Solving a Limit Without L'Hopital's Rule

[holezch]

Homework Statement

(2+y^2)/sqrt(4+y^4) as y goes to positive infinity

Homework Equations

The Attempt at a Solution

I divided it out by y^2 to get

lim y-> inf+ (2+y^2)/y^2 = 1 and the bottom lim y -> inf+ sqrt(4+y^4)/y^2 I can't solve..

by the way, I can't use L'hopitals rule

thanks!

 

[Unto]

Split them into 2.

1. $$2 + y^2$$ --> inf as y --> inf
2. $$1/sqrt(4 + y^4)$$ --> 0 as y -- inf

So you are having an inf / 0 situation.

 

[holezch]

Split them into 2.

1. $$2 + y^2$$ --> inf as y --> inf
2. $$1/sqrt(4 + y^4)$$ --> 0 as y -- inf

So you are having an inf / 0 situation.

I know, that's why divided it out by y^2.. so the question really comes down to solving

lim y -> inf+ sqrt(4+y^4)/y^2
thanks for reading

 

[grief]

First of all, notice that (2+y^2)^2=(4+4y^2+y^4)>(4+y^4) for y positive.
This means (2+y^2)>sqrt(4+y^4)... which means that the limit you're looking for is either greater than or equal to 1 or infinite (why?).

As for evaluating the actual limit, you might find it easier to first deal with the ratio (4+4y^2+y^4)/(4+y^4)

 

[Mark44]

Homework Statement

(2+y^2)/sqrt(4+y^4) as y goes to positive infinity

Homework Equations

The Attempt at a Solution

I divided it out by y^2 to get

lim y-> inf+ (2+y^2)/y^2 = 1 and the bottom lim y -> inf+ sqrt(4+y^4)/y^2 I can't solve..

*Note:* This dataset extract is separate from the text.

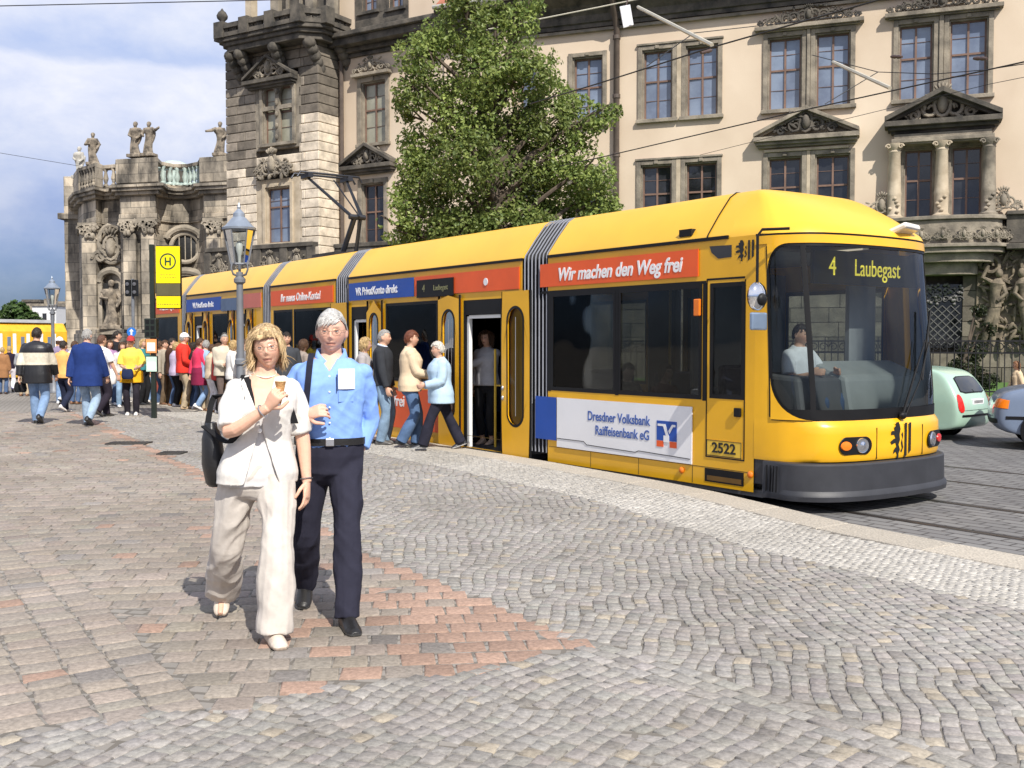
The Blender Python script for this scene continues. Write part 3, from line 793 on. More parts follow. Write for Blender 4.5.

by the way, I can't use L'hopitals rule

thanks!

Factor y^2 out of both the numerator and denominator and then take the limit.
$$\frac{2 + y^2}{\sqrt{4 + y^4}}~=~\frac{y^2(2/y^2 + 1)}{y^2\sqrt{4/y^4 + 1}}$$

Can you finish it?

 

[holezch]

Factor y^2 out of both the numerator and denominator and then take the limit.
$$\frac{2 + y^2}{\sqrt{4 + y^4}}~=~\frac{y^2(2/y^2 + 1)}{y^2\sqrt{4/y^4 + 1}}$$

Can you finish it?

thanks, I can see that for large y, it is 1

 

[Mark44]

Yes. And you can see that in the original expression, as well. For large y, the numerator is pretty close to y^2, and the denominator is also pretty close to y^2, since the square root of y^4 is y^2. The constants in the top and bottom are less and less significant the larger y gets.